人は死ぬと火葬されて墓に入る。これはごく当たり前のことだ。しかし、人が死んだら墓に入らなければならないという観念が生まれたのは、ごく近年のことになる。奄美諸島や沖縄では、死者の遺体を洞穴や岩陰などに置き、自然の空気に晒して、白骨化させていた時代がある。この葬法は、『風葬』と呼ばれる。

奄美諸島や沖縄は、遺体や遺骨への執着心が色濃く残されている土地だ。日本では、衛生上の問題により火葬が義務づけられているが、これらの一部の地域では、昭和に入ってからも『風葬』が行われていた。『風葬』が行われると、その年から5〜7年経った頃に親族や親しい者たちが集まり、骨を海水で浄めてから瓶や壷に納め、それを土の中に埋葬していた。このとき、そこに集まった人たちは、死者の骨に触れながら生前の思い出を語らうだけではなく、死者をその手であの世へと送り出していた。

その昔、奄美大島北部に『ヤドカリ葬』を執り行っていた集落がある。この集落では人が亡くなると、『ニャーデバナ』と呼ばれている岩礁に遺体を運んでいた。ここに運ばれた遺体は、岩礁の周りに棲んでいるヤドカリに食べられることによって天に昇っていった。今回、特別な許可を得て、奄美大島在住の70代男性に話を聞くことができた。

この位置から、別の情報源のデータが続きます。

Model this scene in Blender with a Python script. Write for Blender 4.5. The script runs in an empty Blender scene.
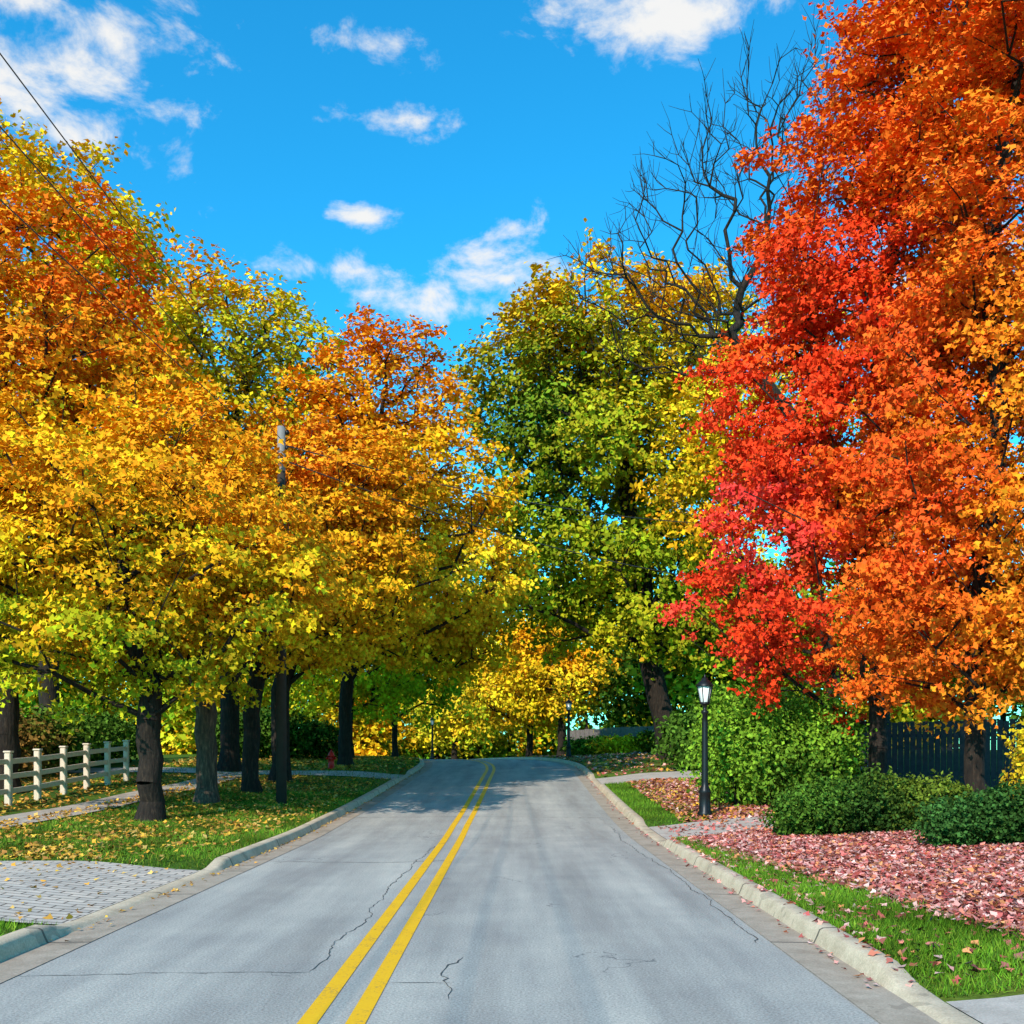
import bpy, math, numpy as np
from mathutils import Vector
rng=np.random.default_rng(7)
scene=bpy.context.scene
col=scene.collection
# ---------------------------------------------------------------- layout
SR,SL=3.83,-3.02           # kerb faces, lateral offset from the painted centre line
_py=np.array([-80,20,25,31,38,46,52,58,64,70,90,120,200,900.])
_pz=np.array([0,0,.13,.36,.66,.97,1.09,1.14,1.1,.98,.35,-.3,-.5,-.5])
_fy=np.linspace(-80,900,9801); _fz=np.interp(_fy,_py,_pz)
_k=np.hanning(61);_k/=_k.sum(); _fz=np.convolve(np.pad(_fz,30,mode='edge'),_k,mode='valid')
def P(y): return np.interp(y,_fy,_fz)
def CX(y):
    y=np.asarray(y,float)
    a=np.clip(y-42,0,48); b=np.clip(y-90,0,None)
    return -1.12+0.22*np.clip((y-22)/20,0,1)-a*a/160.-b*0.6
def sstep(x,a,b):
    t=np.clip((x-a)/(b-a),0,1); return t*t*(3-2*t)
DR=[(-3,7.0),(18.6,21.8),(34,37.5)]
DL=[(9.8,14.2),(36.5,39.5)]
def kerbh(side,y):
    y=np.asarray(y,float); m=np.zeros_like(y)
    for a,b in (DR if side>0 else DL):
        m=np.maximum(m,sstep(y,a-.7,a)*(1-sstep(y,b,b+.7)))
    return .13-.105*m
def G(s,y):
    s=np.asarray(s,float);y=np.asarray(y,float)
    d=np.where(s>0,s-SR-.16,SL-.16-s)
    kh=np.where(s>0,kerbh(1,y),kerbh(-1,y))
    dd=np.clip(d,0,None)
    w=1-sstep(dd,0,1.8)
    rise=np.where(s>0,.05*np.clip(dd,0,9),.018*np.clip(dd,0,10))
    und=.03*np.sin(s*.9+y*.31)*np.sin(y*.47-s*.2)*sstep(dd,.4,3)
    return P(y)+kh*w+.13*(1-w)+rise+und-.012
def gz(x,y): return float(G(x-CX(y),y))
# ---------------------------------------------------------------- helpers
def mk(name,me,parent=None,mats=()):
    o=bpy.data.objects.new(name,me); col.objects.link(o)
    for m in mats: me.materials.append(m)
    if parent is not None: o.parent=parent
    return o
def empty(name,loc=(0,0,0)):
    o=bpy.data.objects.new(name,None); o.empty_display_size=.3; col.objects.link(o); o.location=loc; return o
def mesh_np(name,V,loops,starts,smooth=False,matidx=None):
    me=bpy.data.meshes.new(name)
    me.vertices.add(len(V)); me.vertices.foreach_set('co',np.ascontiguousarray(V,dtype=np.float32).ravel())
    me.loops.add(len(loops)); me.loops.foreach_set('vertex_index',np.ascontiguousarray(loops,dtype=np.int32))
    me.polygons.add(len(starts)); me.polygons.foreach_set('loop_start',np.ascontiguousarray(starts,dtype=np.int32))
    if smooth: me.polygons.foreach_set('use_smooth',np.ones(len(starts),bool))
    me.update(calc_edges=True)
    return me
def grid_mesh(name,X,Y,Z,smooth=True):
    n,m=X.shape
    V=np.stack([X,Y,Z],-1).reshape(-1,3)
    i=np.arange(n*m).reshape(n,m)
    q=np.stack([i[:-1,:-1],i[:-1,1:],i[1:,1:],i[1:,:-1]],-1).reshape(-1,4)
    return mesh_np(name,V,q.ravel(),np.arange(len(q))*4,smooth)
# ---------------------------------------------------------------- materials
class NT:
    def __init__(s,name):
        s.m=bpy.data.materials.new(name); s.m.use_nodes=True; s.t=s.m.node_tree; s.t.nodes.clear()
        s.out=s.n('ShaderNodeOutputMaterial')
    def n(s,typ,**kw):
        nd=s.t.nodes.new(typ)
        for k,v in kw.items():
            setattr(nd,k,v)
        return nd
    def l(s,a,b): s.t.links.new(a,b)
    def noise(s,vec,scale,detail=4,rough=.55,dist=0.):
        nd=s.n('ShaderNodeTexNoise'); nd.inputs['Scale'].default_value=scale; nd.inputs['Detail'].default_value=detail
        nd.inputs['Roughness'].default_value=rough; nd.inputs['Distortion'].default_value=dist
        if vec is not None: s.l(vec,nd.inputs['Vector'])
        return nd.outputs[0]
    def ramp(s,fac,stops):
        nd=s.n('ShaderNodeValToRGB'); cr=nd.color_ramp
        while len(cr.elements)<len(stops): cr.elements.new(.5)
        for e,(p,c) in zip(cr.elements,stops):
            e.position=p; e.color=(c[0],c[1],c[2],1) if hasattr(c,'__len__') else (c,c,c,1)
        s.l(fac,nd.inputs[0]); return nd.outputs[0]
    def mix(s,fac,a,b,mode='MIX'):
        nd=s.n('ShaderNodeMix',data_type='RGBA',blend_type=mode)
        for sock,v in ((0,fac),(6,a),(7,b)):
            if isinstance(v,bpy.types.NodeSocket): s.l(v,nd.inputs[sock])
            elif hasattr(v,'__len__'): nd.inputs[sock].default_value=(v[0],v[1],v[2],1)
            else: nd.inputs[sock].default_value=v
        return nd.outputs[2]
    def math(s,op,a,b=None,c=None):
        nd=s.n('ShaderNodeMath',operation=op)
        for i,v in enumerate((a,b,c)):
            if v is None: continue
            if isinstance(v,bpy.types.NodeSocket): s.l(v,nd.inputs[i])
            else: nd.inputs[i].default_value=v
        return nd.outputs[0]
    def pos(s): return s.n('ShaderNodeNewGeometry').outputs['Position']
    def scaled(s,vec,sc):
        nd=s.n('ShaderNodeVectorMath',operation='MULTIPLY'); s.l(vec,nd.inputs[0]); nd.inputs[1].default_value=sc; return nd.outputs[0]
    def finish(s,colr,rough=.8,bump=None,bstr=.3,bdist=.02,spec=.3,metal=0.):
        b=s.n('ShaderNodeBsdfPrincipled')
        if isinstance(colr,bpy.types.NodeSocket): s.l(colr,b.inputs['Base Color'])
        else: b.inputs['Base Color'].default_value=(*colr,1)
        if isinstance(rough,bpy.types.NodeSocket): s.l(rough,b.inputs['Roughness'])
        else: b.inputs['Roughness'].default_value=rough
        b.inputs['Specular IOR Level'].default_value=spec; b.inputs['Metallic'].default_value=metal
        if bump is not None:
            bn=s.n('ShaderNodeBump'); bn.inputs['Strength'].default_value=bstr; bn.inputs['Distance'].default_value=bdist
            s.l(bump,bn.inputs['Height']); s.l(bn.outputs[0],b.inputs['Normal'])
        s.l(b.outputs[0],s.out.inputs[0]); return s.m
def leaf_mat(name,trans=.35):
    t=NT(name); a=t.n('ShaderNodeAttribute',attribute_name='lc')
    d=t.n('ShaderNodeBsdfDiffuse'); t.l(a.outputs['Color'],d.inputs[0])
    if trans<=0: t.l(d.outputs[0],t.out.inputs[0]); return t.m
    tr=t.n('ShaderNodeBsdfTranslucent'); m=t.n('ShaderNodeMixShader'); m.inputs[0].default_value=trans
    t.l(a.outputs['Color'],tr.inputs[0]); t.l(d.outputs[0],m.inputs[1]); t.l(tr.outputs[0],m.inputs[2])
    t.l(m.outputs[0],t.out.inputs[0]); return t.m
M_LEAF=leaf_mat('leaf',.0); M_LITTER=leaf_mat('fallen_leaf',0); M_GRASSB=leaf_mat('grass_blade',0); M_FAR=leaf_mat('far_leaf',0)
def m_bark(name,k=1.):
    t=NT(name); p=t.scaled(t.pos(),(6,6,1.2)); n=t.noise(p,3,5,.65)
    c=t.ramp(n,[(.3,(.008*k,.006*k,.005*k)),(.55,(.028*k,.018*k,.012*k)),(.8,(.085*k,.055*k,.035*k))])
    return t.finish(c,.9,n,.8,.05)
M_BARK=m_bark('bark'); M_BARK_SUNLIT=m_bark('sunlit_bark',4.)  # second bark: same ramp brightened, sunlight on one trunk put into the colour
def m_asphalt():
    t=NT('asphalt'); p=t.pos()
    big=t.noise(t.scaled(p,(1.4,.12,1)),1.,4,.6); fine=t.noise(p,55,3,.7); mid=t.noise(p,.9,5,.65)
    c=t.ramp(big,[(.3,(.275,.245,.215)),(.5,(.375,.34,.295)),(.7,(.49,.44,.37))])
    c=t.mix(.6,c,t.ramp(mid,[(.3,(.43,.43,.44)),(.7,(.63,.62,.6))]),'OVERLAY')
    g=t.ramp(fine,[(.3,.4),(.5,1.),(.75,1.7)])
    c=t.mix(.7,c,g,'MULTIPLY')
    w=t.n('ShaderNodeTexVoronoi',feature='DISTANCE_TO_EDGE'); w.inputs['Scale'].default_value=.42
    dn=t.n('ShaderNodeTexNoise'); dn.inputs['Scale'].default_value=2.2; dn.inputs['Detail'].default_value=6
    va=t.n('ShaderNodeVectorMath',operation='MULTIPLY_ADD'); t.l(dn.outputs['Color'],va.inputs[0]); va.inputs[1].default_value=(.9,.9,0); t.l(p,va.inputs[2])
    t.l(p,dn.inputs['Vector']); t.l(va.outputs[0],w.inputs['Vector'])
    cr=t.math('LESS_THAN',w.outputs['Distance'],.0028)
    sel=t.math('GREATER_THAN',t.noise(p,.35,2),.57)
    cr=t.math('MULTIPLY',t.math('MULTIPLY',cr,sel),.6)
    c=t.mix(cr,c,(.09,.09,.09))
    return t.finish(c,.85,fine,.5,.01)
M_ASPH=m_asphalt()
def m_concrete(name,a,b,joint=None):
    t=NT(name); p=t.pos(); n=t.noise(p,3,6,.7); f=t.noise(p,60,2,.6)
    c=t.ramp(n,[(.3,a),(.7,b)]); c=t.mix(.4,c,t.ramp(f,[(.3,.6),(.7,1.35)]),'MULTIPLY')
    if joint:
        sx=t.n('ShaderNodeSeparateXYZ'); t.l(p,sx.inputs[0])
        fr=t.math('FRACT',t.math('MULTIPLY',sx.outputs['Y'],1./joint)); j=t.math('LESS_THAN',fr,.012)
        c=t.mix(t.math('MULTIPLY',j,.8),c,(.04,.035,.03))
    st=t.math('GREATER_THAN',t.noise(p,.8,4,.7),.6); c=t.mix(t.math('MULTIPLY',st,.35),c,(.18,.14,.1))
    return t.finish(c,.85,f,.4,.01)
M_KERB=m_concrete('kerb_concrete',(.46,.34,.22),(.7,.54,.37),3.)
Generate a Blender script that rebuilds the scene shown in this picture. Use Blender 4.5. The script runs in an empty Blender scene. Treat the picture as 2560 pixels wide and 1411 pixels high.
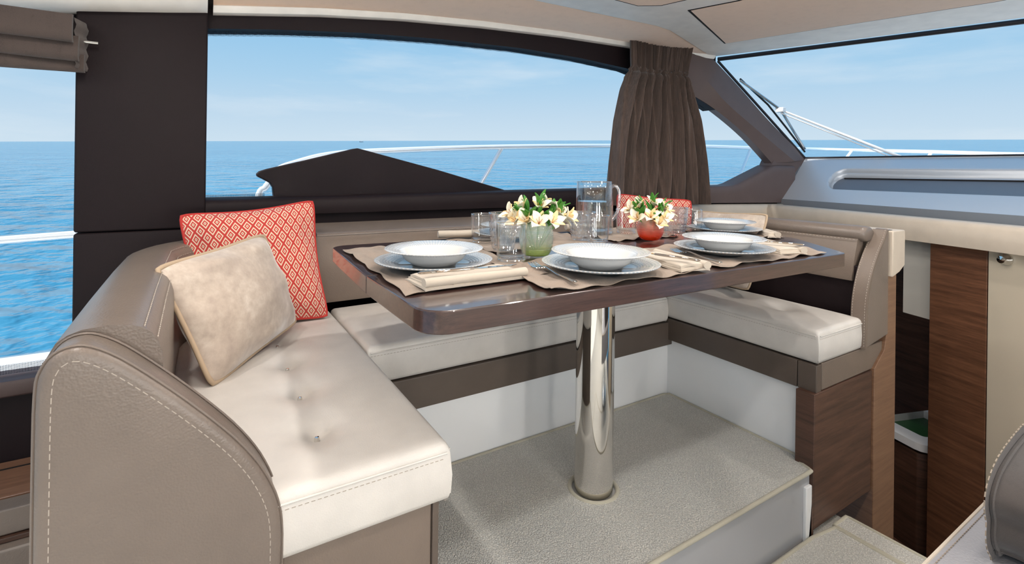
import bpy, bmesh, math, random
from mathutils import Vector, Matrix
random.seed(7)
S = bpy.context.scene
COL = S.collection
PI = math.pi

# ------------------------------------------------------------------ camera
F_PX, Y0, YAW, ROLL, CAM_Z = 1244.0, 430.0, 1.0098, -0.0139, 0.95
cy, sy = math.cos(YAW), math.sin(YAW)
cr, sr = math.cos(ROLL), math.sin(ROLL)
Fv = Vector((cy, sy, 0)); Rv = Vector((sy, -cy, 0)); Uv = Vector((0, 0, 1))
R2 = Rv * cr - Uv * sr
U2 = Rv * sr + Uv * cr
cam_d = bpy.data.cameras.new('camera')
cam = bpy.data.objects.new('camera', cam_d)
COL.objects.link(cam)
cam.matrix_world = Matrix(((R2.x, U2.x, -Fv.x, 0), (R2.y, U2.y, -Fv.y, 0), (R2.z, U2.z, -Fv.z, CAM_Z), (0, 0, 0, 1)))
cam_d.sensor_fit = 'HORIZONTAL'
cam_d.sensor_width = 36.0
cam_d.lens = F_PX / 2560 * 36.0
cam_d.shift_y = -(705.5 - Y0) / 2560
cam_d.clip_start = 0.02
cam_d.clip_end = 60000
S.camera = cam

# ------------------------------------------------------------------ view
S.view_settings.view_transform = 'Standard'
S.view_settings.look = 'None'
S.view_settings.exposure = 0.0
S.view_settings.gamma = 1.0
S.view_settings.use_curve_mapping = False
S.cycles.transparent_max_bounces = 40


def lin(h):
    h = h.lstrip('#')
    out = []
    for i in (0, 2, 4):
        c = int(h[i:i + 2], 16) / 255
        out.append(c / 12.92 if c <= .04045 else ((c + .055) / 1.055) ** 2.4)
    return (*out, 1)


# ------------------------------------------------------------------ world: sky that follows the (heeled) horizon
SEA_N = Vector((-0.0469, -0.0449, 0.9979)).normalized()
W = bpy.data.worlds.new('sky'); S.world = W; W.use_nodes = True
nt = W.node_tree; N = nt.nodes; L = nt.links; N.clear()
out = N.new('ShaderNodeOutputWorld'); bg = N.new('ShaderNodeBackground'); L.new(bg.outputs[0], out.inputs[0])
tc = N.new('ShaderNodeTexCoord')
dot = N.new('ShaderNodeVectorMath'); dot.operation = 'DOT_PRODUCT'; dot.inputs[1].default_value = SEA_N
L.new(tc.outputs['Generated'], dot.inputs[0])
ramp = N.new('ShaderNodeValToRGB'); L.new(dot.outputs['Value'], ramp.inputs[0])
e = ramp.color_ramp.elements
e[0].position = 0.0; e[0].color = lin('cfe3f1')
e[1].position = 1.0; e[1].color = lin('79b4e6')
for p, c in ((.05, 'c3dcef'), (.12, 'add3ee'), (.22, '92c7ec'), (.4, '84bee9')):
    q = ramp.color_ramp.elements.new(p); q.color = lin(c)
mp = N.new('ShaderNodeMapping'); mp.inputs['Scale'].default_value = (1.6, 1.6, 9)
L.new(tc.outputs['Generated'], mp.inputs[0])
nz = N.new('ShaderNodeTexNoise'); nz.inputs['Scale'].default_value = 1.6; nz.inputs['Detail'].default_value = 6; nz.inputs['Roughness'].default_value = .55
L.new(mp.outputs[0], nz.inputs['Vector'])
cr2 = N.new('ShaderNodeValToRGB'); L.new(nz.outputs[0], cr2.inputs[0])
cr2.color_ramp.elements[0].position = .5; cr2.color_ramp.elements[0].color = (0, 0, 0, 1)
cr2.color_ramp.elements[1].position = .8; cr2.color_ramp.elements[1].color = (.55, .55, .55, 1)
mx = N.new('ShaderNodeMixRGB'); L.new(cr2.outputs[0], mx.inputs[0]); L.new(ramp.outputs[0], mx.inputs[1]); mx.inputs[2].default_value = lin('eaf2f8')
L.new(mx.outputs[0], bg.inputs[0]); bg.inputs[1].default_value = 1.0

# sun: high and slightly aft, so the hard top keeps it out of the saloon
sun_d = bpy.data.lights.new('sun', 'SUN'); sun_d.energy = 6.0; sun_d.angle = math.radians(1.5); sun_d.color = (1, .96, .9)
sun = bpy.data.objects.new('sun', sun_d); COL.objects.link(sun)
sun.rotation_euler = Vector((.85, -.06, -1)).to_track_quat('-Z', 'Y').to_euler()

# ------------------------------------------------------------------ helpers
ROOTLOC = {}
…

「『ニャーデバナ』は、離れ小島になっています。死者は、ヤドカリと鳥に食べられることによって供養されていたのです。ヤドカリは、オカ・ヤドカリという種別のものです。鳥葬もそうなのですが、遺体をヤドカリに食べられることによって、肉をきれいに取ってもらうことができました。ヤドカリは、こちらの方言でアマンと呼ばれています。アマンは、聖なるものと見なされていて、死者の霊を弔うものとされていました。このような葬法が行われていたのは、江戸時代の後期くらいまででしょう。明治に入ると『トフル』と呼ばれている洞穴墓に、死者の遺体を安置するようになりました。これは、風葬という葬法です。昔、あの集落の大人たちは、子どもたちに『あそこは、ケムン(化け物)が出るから近づくな!』と言っていたようです。『集落の聖地なので近づくな!』という意味合いがあったからでしょう。集落の人たちにとっては、『ニャーデバナ』は、『天に通る道』とされていたのです」

この男性は、島に伝わる伝聞を思い出しながら話をしてくれた。男性の家は、『ニャーデバナ』から車で20分くらい走ったところにある。この集落で『ヤドカリ葬』は行われていなかったので、そのことを知っていることを考えると、奄美大島でも稀有な葬法だったと考えることができる。

『ニャーデバナ』は、ごく小さな岩礁だ。干潮のときには、誰でも歩いて渡ることができる。しかし、潮が満ちてくると、船を使わなければ渡ることはできない。そして、すっかり日が暮れて暗くなると、岩礁は、闇の中に閉ざされてしまう。どこからともなく岩礁に上がってきたヤドカリは、死者の遺体にまとわりついて、肉(肉汁)を吸い取るようにして体内に取り込んでいたことだろう。島には、「シャム、シャム、シャム……」という無数の音が聞こえてきたという伝聞もある。

最近、何も知らない観光客が『ニャーデバナ』で釣りをしていることもあるという。外海に面しているので、大物が釣れるということなのだ。しかし、奄美大島で暮らしている年配の人たちは、どんなご利益があったとしても『ニャーデバナ』に近づくことはないという。